We've arrived at the l'Île-Bonaventure-et-du-Rocher-Percé National Park on one of the tour boats that ferry passengers past the red face of Percé Rock to nearby Bonaventure Island every 20 minutes each day. Wheeling above us, as we round the steep cliffs, are thousands of graceful white gannets, their black-tipped wings catching the ocean updrafts as they scan the waters for fish and sea plants, while their mates protect their nests, tucked into the rock walls and massed like a snowbank across a windswept slope.
When the boat docks, we follow Couet into one of the historic red and white buildings that dot the shoreline for quick lesson in gannet behaviour before heading down the hiking trail to the colony. It's a pleasant 45-minute walk through the forest to the blustery point, where 60,000 nesting pairs each guard a single egg beneath their rubbery webbed feet.
You can hear the cacophony before you actually see the mass of bobbing birds, and it's a stunning sight to behold.
Gannets are beautiful creatures – pristine white plumage with a blush of saffron across their heads during mating season, and startlingly icy blue eyes, framed by graphic black lines that might have been painted by a creative makeup artist.

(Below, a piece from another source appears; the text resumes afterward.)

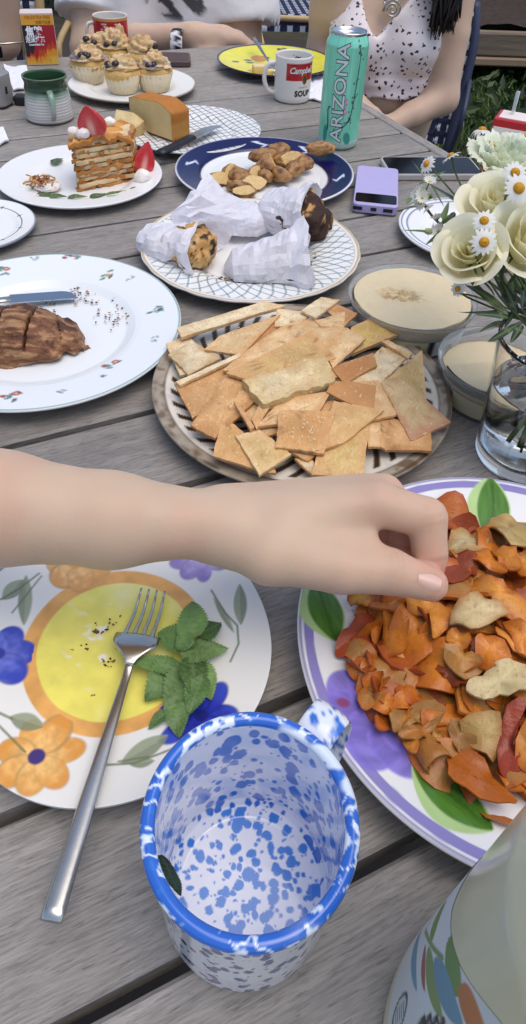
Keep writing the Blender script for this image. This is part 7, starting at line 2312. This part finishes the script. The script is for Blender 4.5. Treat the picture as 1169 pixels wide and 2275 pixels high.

The colony is literally behind a rope barrier where the thousands of nesting birds are nearly close enough to touch. Observers, with binoculars and cameras with telephoto lenses, watch and snap from a grassy slope or from wooden platforms perched above the neatly spaced nests.
It's like a bird's-eye view of any crowded community – thousands of couples squabbling and making up, neighbours jostling for space, commuters leaving and returning home in a steady stream. Gannets, while elegant in flight, are comically clumsy as they take off and land from the crowded slope and we watch as they somersault from the sky.
Each of the 60,000 nests here is a mere 60 centimetres away from its neighbour, so territorial disputes erupt continuously as birds fly in with their long beaks laden with seaweed and other nesting materials, or inadvertently stray across territorial lines.
These big seabirds mate for life – though they don't actually recognize their mates, Couet says. Gannets are fiercely territorial, and both male and female return to the same nest each year, a shallow mound of seaweed and feathers, where the birds take turns incubating a solitary blue-green egg.
Couples engage in a kind of bill-to-bill swordplay when they meet, and we watch them stretch their long necks skyward, crossing their pale blue bills in an elegant greeting.